● **Given data**
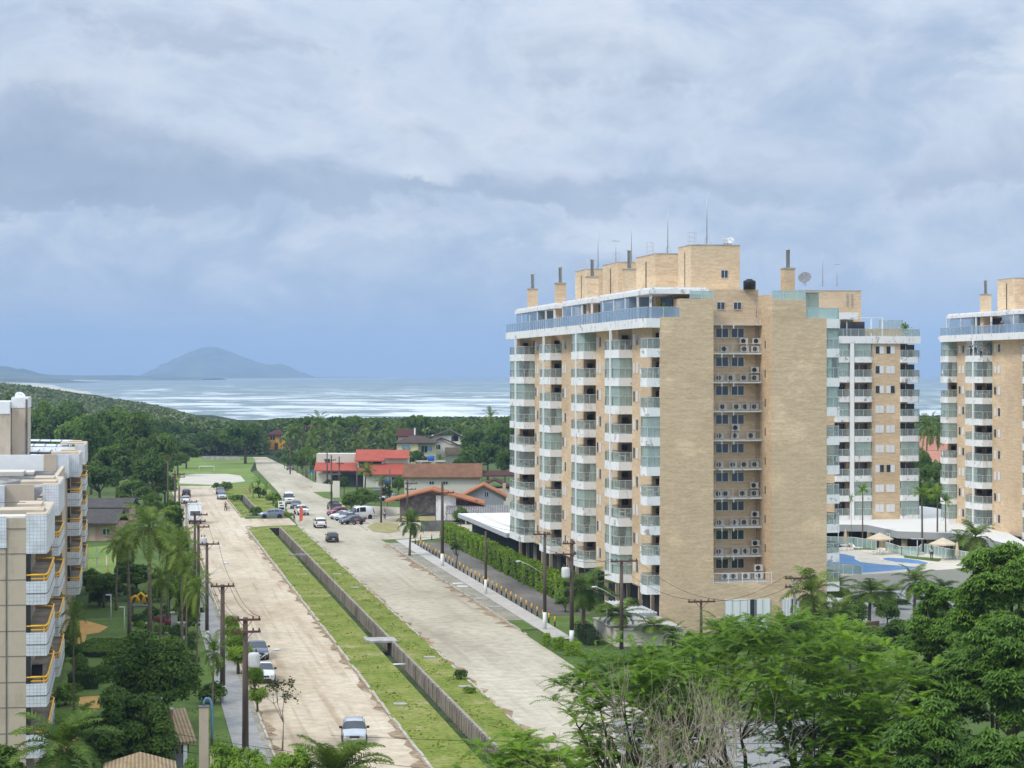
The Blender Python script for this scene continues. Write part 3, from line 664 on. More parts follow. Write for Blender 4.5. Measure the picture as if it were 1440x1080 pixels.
def facade_tower(name,label,n0,s0,L,WD,stacks,first,kinds,right_stacks,front='piers',cores=(),chims=()):
    root=thing(name,label,'apartment building',W(n0,s0),TH)
    REC=1.6
    # solid brick runs between the balcony stacks, both long sides
    b=MB(); lo,hi=ZB0,ZT+.9
    def runs(sts):
        out=[]; y=0.0
        for (yk,ln) in sts:
            if yk-y>.05: out.append((y,yk))
            y=yk+ln
        if L-y>.05: out.append((y,L))
        return out
    inner0=4.55 if front=='piers' else 0.0
    for (ya,yb) in runs(stacks): b.box(0,REC,ya if ya>0 else .0,yb,lo,hi)
    for (ya,yb) in runs(right_stacks): b.box(WD-REC,WD,ya,yb,lo,hi)
    if front=='piers':
        b.box(REC,2.0,0,L,.0,hi); b.box(2.0,5.3,0,L,0,hi+.0)
        b.box(11.2,WD-REC,0,L,0,hi)
        b.box(5.3,11.2,4.55,L,4.7,hi); b.box(5.3,11.2,.002,L,0,4.7)
        b.box(0,REC,0.0,.0+3.2 if stacks[0][0]>0 else .35,0,lo); b.box(WD-REC,WD,0,.35,0,lo)
        # near piers rise past the terrace
        b.box(2.0,5.3,0,3.4,hi,32.2); b.box(0,2.0,0,.22,hi,hi+.12)
        b.box(11.2,14.6,0,3.4,hi,32.1); b.box(14.6,WD,0,.25,hi,hi+.1)
        b.box(5.32,11.18,4.56,9.0,hi,33.3)
        if stacks[0][0]==0: b.box(0,REC,0,.02,lo,hi) if False else None
    else:
        b.box(REC,WD-REC,0,L,lo,hi)
    b.build('wall',M['brick'],root)
    if front=='piers':
        [MB().box(a,c,0,.34,lo,hi).build('end_pier',M['brick'],root) for a,c in ((0,REC-.002),(WD-REC+.002,WD))]
    # ground storey: columns and shaded void
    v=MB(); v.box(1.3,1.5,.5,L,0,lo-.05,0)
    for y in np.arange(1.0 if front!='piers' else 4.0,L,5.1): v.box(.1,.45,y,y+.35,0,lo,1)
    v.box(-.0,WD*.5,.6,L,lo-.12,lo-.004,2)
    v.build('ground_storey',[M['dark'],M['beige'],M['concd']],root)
    # terrace band, deck, glass rail
    tb=MB(); x=-1.62
    path=[(0,.02),(-1.3,.02),(x,1.4),(x,L-1.5),(-.9,L)]
    along(path,.16,ZT,ZT+.9,tb)
    tb.box(-1.5,.05,.3,L-.4,ZT+.35,ZT+.75)
    pr=[(WD-p[0],p[1]) for p in path[:4]]; along(pr,.16,ZT,ZT+.9,tb); tb.box(WD-.05,WD+1.5,.3,L-.4,ZT+.35,ZT+.75)
    tb.build('terrace_parapet',M['plaster'],root)
    g=MB(); rl=MB()
    pin=[(1.98,.1),(-1.25,.1),(x,1.45),(x,L*.25),(x,L*.5),(x,L*.75),(x,L-1.5)]
    glass_rail(g,rl,pin,ZT+.9,1.1)
    if front=='piers':
        rl.build('terrace_railing',M['alu'],root); g.build('terrace_glass',M['glassb'],root); g=MB(); rl=MB()
        glass_rail(g,rl,[(14.7,.12),(WD+1.25,.12),(WD+1.6,1.45),(WD+1.6,8)],ZT+.9,1.1); glass_rail(g,rl,[(11.25,.1),(14.55,.1)],32.1,.95); g2=MB(); r2=MB(); glass_rail(g2,r2,[(3.0,.15),(5.3,.15)],32.2,.75); r2.build('terrace_railing',M['alu'],root); g2.build('terrace_glass',M['glassc'],root)
        glass_rail(g,rl,[(14.62,.3),(14.62,2.2),(WD-.1,2.2)],ZT+.9,2.6,1.0)
        rl.box(14.6,WD-.05,.3,2.3,ZT+3.5,ZT+3.56)
    rl.build('terrace_railing',M['alu'],root); g.build('terrace_glass',M['glassc' if front=='piers' else 'glassb'],root)
    # penthouse set back from the edge
    ph=MB(); ph.box(1.9,WD-1.9,9.2 if front=='piers' else 3.0,L-4,ZT+.9,ZT+3.55)
    ph.build('penthouse_wall',M['brick'],root)
    rf=MB(); segs=[(1.2,.32),(.36,.58),(.63,.97)]
    for i,(a,c) in enumerate(segs):
        ya=a if a>1 else L*a; yb=L*c
        rf.box(-.7,5.2,ya,yb,ZT+3.3,ZT+3.75,0); rf.box(-.5,5.0,ya+.2,yb-.2,ZT+3.75,ZT+3.95,0)
        for yy in np.arange(ya+.3,yb,5.2): rf.box(-.65,-.45,yy,yy+.2,ZT+.9,ZT+3.3,0)
    rf.build('penthouse_roof',M['plaster'],root)
    for i,(a,c) in enumerate(segs):
        dk=MB(); gg=MB()
        ya=a if a>1 else L*a; yb=L*c
        dk.box(1.86,1.9,ya+1.5,ya+6,ZT+.9,ZT+3.1,0)
        gg.strip([(-.55,ya+(yb-ya)*.4),(-.55,yb-.8)],.04,ZT+.95,ZT+3.28); gg.strip([(-.55,ya+(yb-ya)*.4),(1.9,ya+(yb-ya)*.4)],.04,ZT+.95,ZT+3.28)
        dk.build('penthouse_window',M['win'],root); gg.build('penthouse_glass',M['glassb'],root)
    for (x0,x1,y0,y1,zt) in cores:
        c=MB(); c.box(x0,x1,y0,y1,ZT+.9,zt,0); c.box(x0-.04,x1+.04,y0-.04,y1+.04,zt,zt+.1,1)
        c.box(x0-.01,x0,y0+(y1-y0)*.45,y0+(y1-y0)*.5,ZT+4,zt-.6,2)
        c.build('roof_core',[M['brick'],M['conc'],M['dark']],root)
    for (x,y) in chims: chimney(root,x,y,ZT+.9,35.8)
    # balconies and windows
    for si,(yk,ln) in enumerate(stacks):
        pl=PLAN1 if ln<4 else PLAN
        for k in range(first[si],NF):
            kd=kinds[(si*5+k*3+(k*k)%4)%len(kinds)]; var=(k+si)%2
            put(('bal',kd,ln<4,var),lambda p,kd=kd,pl=pl,var=var:balcony(kd,pl,p,var+3),root,(0,yk,ZB0+FH*k),1,ln/pl[-1][1])
        if yk>1:
            for k in range(NF):
                for j,(dy,hh) in enumerate(((-2.75,1.15),(-1.45,1.15))):
                    kd='dark' if (k*7+j*3+si*5)%5<2 else 'shut'
                    put(('win',kd),lambda p,kd=kd:small_window(p,kd),root,(0,yk+dy,ZB0+FH*k+1.25))
    for si,(yk,ln) in enumerate(right_stacks):
        pl=PLAN1 if ln<4 else PLAN
        for k in range(NF):
            kd=kinds[(si*3+k*2)%len(kinds)]
            put(('bal',kd,ln<4,k%2),lambda p,kd=kd,pl=pl,k=k:balcony(kd,pl,p,k%2+3),root,(WD,yk,ZB0+FH*k),-1)
    return root
def chim_at(px,n0,s0,n=None):
    n=n0+.5 if n is None else n; k=(px-720)/FP
    s=(CT*n-k*ST*n)/(ST+k*CT); return (n-n0,s-s0)
TN,TS=50.3,199.2
KINDS=['open','curtain','open','half','open','curtain','open','open','glazed','half','open']
tower=facade_tower('brick_tower','nearest beige brick tower with stepped white balconies and a service shaft between two blank piers',TN,TS,77,16.7,
   [(0,3.2),(11.6,6.2),(28.6,6.2),(47.3,6.2),(64.3,10.2)],[0]*5,KINDS,[(0,3.2),(11.6,6.2)],'piers',
   cores=[(5.5,10.6,9.1,14.2,37.9),(5.8,10.8,25,34,37.9),(5.8,10.8,43,51,37.9),(5.8,10.8,60,67,37.9)],
   chims=[chim_at(p,TN,TS) for p in (749,788,833,885)]+[chim_at(1108,TN,TS,TN+16.2)])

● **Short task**
Check each line above for the word "arange" and copy the ones that have it.

● **Completed task**
    for y in np.arange(1.0 if front!='piers' else 4.0,L,5.1): v.box(.1,.45,y,y+.35,0,lo,1)
        for yy in np.arange(ya+.3,yb,5.2): rf.box(-.65,-.45,yy,yy+.2,ZT+.9,ZT+3.3,0)